Effect of Canopy Leaf Distribution on Sand Transport and Abrasion Energy

Abstract

During times when crop canopies are short or sparse, wind erosion can damage plants by abrasion and desiccation. Erosion also may uncover plant roots as well as deplete the soil resource. Several studies have reported sand transport among standing stalks, but few have considered the effects of position and number of leaves on sand transport and the distribution of the sand abrasion energy. The objectives of this study were to determine the effects of number and distribution of leaves on threshold velocities, sand transport rates, and relative abrasion energy among simulated dicotyledonous plant canopies. Six canopies were tested. These included two canopies with four leaves per plant with the top leaf at either 170 or 130 mm above the surface and oriented in rows normal to the wind direction.
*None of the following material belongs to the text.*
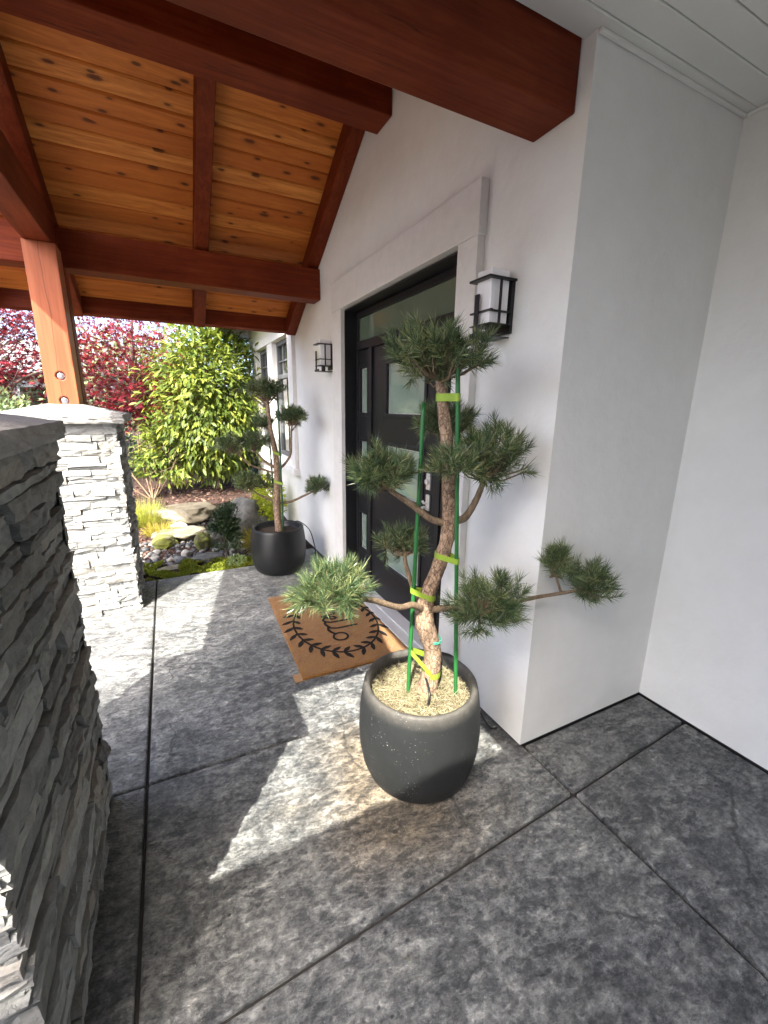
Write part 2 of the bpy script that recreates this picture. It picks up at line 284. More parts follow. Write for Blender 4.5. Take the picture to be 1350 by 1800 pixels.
# ------------------------------------------------------------------ object helpers
def tag(o, label=None, cat=None, group=None, kind=None):
    for k, v in (('label', label), ('category', cat), ('group', group), ('kind', kind)):
        if v: o[k] = v
    return o
def thing(name, loc, label, cat, group=None):
    o = bpy.data.objects.new(name, None); col.objects.link(o); o.location = loc; o.empty_display_size = .05
    return tag(o, label, cat, group)
def wloc(o):
    v = Vector((0, 0, 0))
    while o is not None: v += Vector(o.location); o = o.parent
    return v
class MB:
    def __init__(s): s.v = []; s.f = []
    def add(s, vs_, fs):
        b = len(s.v); s.v += [tuple(p) for p in vs_]; s.f += [tuple(i + b for i in f) for f in fs]; return s
    def box(s, x0, x1, y0, y1, z0, z1):
        return s.add([(x0, y0, z0), (x1, y0, z0), (x1, y1, z0), (x0, y1, z0), (x0, y0, z1), (x1, y0, z1), (x1, y1, z1), (x0, y1, z1)],
                     [(0, 3, 2, 1), (4, 5, 6, 7), (0, 1, 5, 4), (1, 2, 6, 5), (2, 3, 7, 6), (3, 0, 4, 7)])
    def prism(s, poly, ext):                     # poly: list of 3d points, ext: vector
        n = len(poly); e = Vector(ext); a = [Vector(p) for p in poly]; b = [p + e for p in a]
        return s.add(a + b, [tuple(range(n - 1, -1, -1)), tuple(range(n, 2 * n))] + [(i, (i + 1) % n, n + (i + 1) % n, n + i) for i in range(n)])
    def tube(s, pts, rad, n=8, cap=True, wob=0.0):
        pts = [Vector(p) for p in pts]; rad = rad if isinstance(rad, (list, tuple)) else [rad] * len(pts)
        rings = []; up = Vector((0.13, 0.31, 0.94))
        for i, p in enumerate(pts):
            d = (pts[min(i + 1, len(pts) - 1)] - pts[max(i - 1, 0)])
            d = d.normalized() if d.length > 1e-9 else Vector((0, 0, 1))
            if abs(d.dot(up)) > .97: up = Vector((1, 0, 0))
            a = (up - d * up.dot(d)).normalized(); b = d.cross(a); up = a
            ring = []
            for k in range(n):
                t = 2 * math.pi * k / n; r = rad[i] * (1 + wob * (rnd.random() - .5))
                ring.append(p + a * (math.cos(t) * r) + b * (math.sin(t) * r))
            rings.append(ring)
        fs = []
        for i in range(len(pts) - 1):
            for k in range(n): fs.append((i * n + k, i * n + (k + 1) % n, (i + 1) * n + (k + 1) % n, (i + 1) * n + k))
        if cap: fs += [tuple(range(n - 1, -1, -1)), tuple((len(pts) - 1) * n + k for k in range(n))]
        return s.add([p for r_ in rings for p in r_], fs)
    def lathe(s, prof, cx, cy, n=48):
        vs_ = []; fs = []
        for (r, z) in prof:
            for k in range(n): vs_.append((cx + r * math.cos(2 * math.pi * k / n), cy + r * math.sin(2 * math.pi * k / n), z))
        for i in range(len(prof) - 1):
            for k in range(n): fs.append((i * n + k, i * n + (k + 1) % n, (i + 1) * n + (k + 1) % n, (i + 1) * n + k))
        fs.append(tuple(range(n - 1, -1, -1))) if prof[0][0] > 1e-6 else None
        return s.add(vs_, fs)
    def build(s, name, mat, parent=None, smooth=False, bevel=0, seg=2, **tg):
        w = wloc(parent); me = bpy.data.meshes.new(name)
        me.from_pydata([(x - w.x, y - w.y, z - w.z) for x, y, z in s.v], [], s.f); me.materials.append(mat)
        if smooth: me.polygons.foreach_set('use_smooth', [True] * len(me.polygons))
        o = bpy.data.objects.new(name, me); col.objects.link(o); o.parent = parent
        if bevel:
            md = o.modifiers.new('bevel', 'BEVEL'); md.width = bevel; md.segments = seg; md.limit_method = 'ANGLE'; md.angle_limit = R(40)
        return tag(o, **tg)
def tri_mesh(name, V, F, mat, parent=None, smooth=False, **tg):
    """fast builder for many triangles, V (n,3) world, F (m,3)"""
    w = wloc(parent); V = np.asarray(V, np.float32) - np.array((w.x, w.y, w.z), np.float32); F = np.asarray(F, np.int32)
    me = bpy.data.meshes.new(name); me.vertices.add(len(V)); me.vertices.foreach_set('co', V.ravel())
    me.loops.add(F.size); me.loops.foreach_set('vertex_index', F.ravel()); me.polygons.add(len(F))
    me.polygons.foreach_set('loop_start', np.arange(0, F.size, 3, dtype=np.int32))
    if smooth: me.polygons.foreach_set('use_smooth', np.ones(len(F), bool))
    me.update(calc_edges=True); me.materials.append(mat)
    o = bpy.data.objects.new(name, me); col.objects.link(o); o.parent = parent
    return tag(o, **tg)
def smooth_path(pts, k=5):
    P = [Vector(p) for p in pts]; out = []
    for i in range(len(P) - 1):
        p0, p1, p2, p3 = P[max(i - 1, 0)], P[i], P[i + 1], P[min(i + 2, len(P) - 1)]
        for j in range(k):
            t = j / k
            out.append(.5 * ((2 * p1) + (p2 - p0) * t + (2 * p0 - 5 * p1 + 4 * p2 - p3) * t * t + (3 * p1 - p0 - 3 * p2 + p3) * t ** 3))
    out.append(P[-1]); return out
def lerp_list(a, n):
    return [float(x) for x in np.interp(np.linspace(0, len(a) - 1, n), range(len(a)), a)]
rng = np.random.default_rng(11)
def unit(v): return v / np.maximum(np.linalg.norm(v, axis=-1, keepdims=True), 1e-9)
def scatter(tv, tf, pos, fwd, up, size):
    """place template (x along fwd, y side, z along up) at every position"""
    tv = np.asarray(tv, float); tf = np.asarray(tf, int); n = len(pos); k = len(tv)
    f = unit(fwd); s = unit(np.cross(up, f)); u = np.cross(f, s)
    size = np.asarray(size).reshape(-1, 1, 1) * np.ones((n, 1, 1))
    V = pos[:, None, :] + size * (tv[None, :, 0:1] * f[:, None, :] + tv[None, :, 1:2] * s[:, None, :] + tv[None, :, 2:3] * u[:, None, :])
    F = tf[None] + (np.arange(n) * k)[:, None, None]
    return V.reshape(-1, 3), F.reshape(-1, 3)
LANCE = ([(0, 0, 0), (.3, .13, .03), (.3, -.13, .03), (.62, .15, .0), (.62, -.15, .0), (1, 0, -.12), (.35, 0, .0), (.65, 0, -.04)],
         [(0, 6, 1), (0, 2, 6), (1, 6, 7), (1, 7, 3), (2, 7, 6), (2, 4, 7), (3, 7, 5), (4, 5, 7)])
OVAL = ([(0, 0, 0), (.45, .26, .04), (.45, -.26, .04), (1, 0, -.06)], [(0, 2, 1), (1, 2, 3)])
def maple_template():
    v = [(0.0, 0, 0)]; angs = [-125, -82, -40, 0, 40, 82, 125]; rad = [.42, .72, .93, 1.0, .93, .72, .42]
    pts = []
    for i, (a, r) in enumerate(zip(angs, rad)):
        if i: pts.append((R((angs[i - 1] + a) / 2), .27))
        pts.append((R(a), r))
    for a, r in pts: v.append((.3 + .7 * r * math.cos(a), .7 * r * math.sin(a), -.14 * r * r))
    v[0] = (.3, 0, 0); k = len(pts)
    return v, [(0, i, i + 1) for i in range(1, k)]
MAPLE = maple_template()
BLADE = ([(0, .018, 0), (0, -.018, 0), (.55, .016, .03), (.55, -.016, .03), (1, 0, -.05)], [(0, 1, 2), (1, 3, 2), (2, 3, 4)])

# ================================================================== GROUND
def hz(x, y):
    t = min(max((y - 4.25) / 3.2, 0), 1); t = t * t * (3 - 2 * t)
    z = -.045 + .26 * t
    if y > 4.1: z += .035 * noise.noise(Vector((x * 1.7, y * 1.7, 3)))
    return z
g = MB(); xs = [-300, -80, -30, -12, -7] + list(np.arange(-5, 5.01, .25)) + [8, 14, 30, 80, 300]
ys = [-300, -60, -20, -8, -3, 0, 2, 3.5] + list(np.arange(3.9, 10.01, .2)) + [12, 16, 24, 50, 120, 300]
for y in ys:
    for x in xs: g.v.append((x, y, hz(x, y) if -6 < x < 6 else -.045 + .26 * min(max((y - 4.25) / 3.2, 0), 1)))
nx = len(xs)
for j in range(len(ys) - 1):
    for i in range(nx - 1): g.f.append((j * nx + i, j * nx + i + 1, (j + 1) * nx + i + 1, (j + 1) * nx + i))
g.build('ground', M['soil'], smooth=True, kind='structure')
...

The leaf height distribution was changed by moving the leaves so both canopies had a constant leaf area index (LAI) of 0.19. Similarly two canopies were created using two leaves per plant with the pair of leaves at heights of 170 or 70 mm above the surface with a constant LAI of 0.095. The final two canopies were created by doubling the row spacing to give LAI of 0.047. The leaf heights were selected to position the lowest leaves to be either intercepting saltating sand or largely above the saltation layer. The simulated plant canopies were tested in a 15 L x 1.5 H x 1.2 W m push-type recirculating wind tunnel. The tunnel floor was covered with a layer of sieved sand 0.29-0.42 mm in diameter and 25 mm deep. Pitot-static tubes were used to measure wind speeds above and within the canopies. The maximum freestream wind speeds used in the tests ranged from 13 to 17 m s-1. Vertical slot samplers measured sand discharge during 3-minute duration test runs. Relative abrasion energy was determined by mass of soil loss abraded from both flat and vertical containers placed in the canopy. The target soil for abrasion was created using a mixture of silty and fine, sandy soils that was puddled and then dried to create a uniform, weakly-consolidated test medium.